Enquanto a liga espanhola segue fechando os olhos para os crimes vividos pelo brasileiro, a reportagem procurou advogados especializados para entender quais punições os infratores podem receber e se os episódios recorrentes de racismo podem impactar na relação entre Brasil e Espanha.

Uma vez que o presidente Lula se manifestou e o Ministério da Igualdade Racial notificou as autoridades espanholas e a LaLiga sobre o episódio de racismo, é possível que o ocorrido impacte nas relações entre Brasil e Espanha? Segundo Acacio Miranda da Silva Filho, especialista em Direito Penal Internacional, o caso de Vinícius Júnior pode, sim, ser um entrave entre os países.

“Quando nós olhamos para o caso do Vini Jr, é necessário nós analisarmos sob dois aspectos: primeiro, o crime foi cometido na Espanha, diante disso há a necessária aplicação da legislação espanhola. A legislação espanhola tem bases muito fortes na legislação alemã, assim como nós temos aqui no Brasil. Então, o racismo por lá é crime e é punido com penas graves como acontece no Brasil. Diante disso, há a necessidade da individualização, da identificação de cada um dos torcedores responsáveis pelos atos de racismo para que, a partir disso, eles sejam punidos”, detalhou Acacio.

“Em segundo lugar, há as relações internacionais entre Brasil e Espanha e, um dos objetivos destas relações, é que cada um dos países tutele os seus nacionais. Quando um espanhol sofre prejuízos jurídicos no Brasil, há a possibilidade da intervenção da Espanha, no caso contrário, as circunstâncias são as mesmas. Há um prejuízo jurídico a um brasileiro, que é ofendido na sua dignidade humana e, o estado brasileiro, diante destas relações bilaterais, tem toda possibilidade de cobrar respostas do estado espanhol. Caso essas respostas não sejam dadas, isso obviamente pode afetar as relações bilaterais e pode levar até a sanções impostas pelo estado brasileiro. Sem contarmos, obviamente, a possibilidade da Espanha ser punida por organismos internacionais, como é o caso da ONU, por exemplo”, completou.

Possíveis punições

“A repetição de insultos racistas direcionados ao Vinícius Júnior fez com que a LaLiga criasse uma comissão específica para cuidar unicamente de casos de racismo contra o brasileiro. Isso mostra, ao menos, que alguma importância tem sido dada a esses lamentáveis fatos. Mas tem sido suficiente? Se os fatos seguem se repetindo, é porque isso não basta. E, ao meu ver, isso ocorre porque as punições aos indivíduos são raras e brandas. Na minha opinião, punir os clubes não resolve o problema, talvez o agrave”, disse Marcel Belfiore, especialista em Direito Desportivo.

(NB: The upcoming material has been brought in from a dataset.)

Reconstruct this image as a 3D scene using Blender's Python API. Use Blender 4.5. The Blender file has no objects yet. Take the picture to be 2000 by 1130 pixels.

“Todos os esforços têm que ser concentrados na identificação e punição exemplar dos indivíduos que cometem esses atos, ainda que sejam centenas deles. Todos devem estar envolvidos na identificação dos torcedores racistas, principalmente os clubes, mas ao final, de nada adianta se apenas poucos deles são punidos e com penas que simplesmente os deixem fora dos estádios por alguns meses. Atos de racismo devem ser punidos com prisão, mas para isso não basta um esforço da LaLiga, é preciso que as leis do país se tornem mais rígidas”, acrescentou.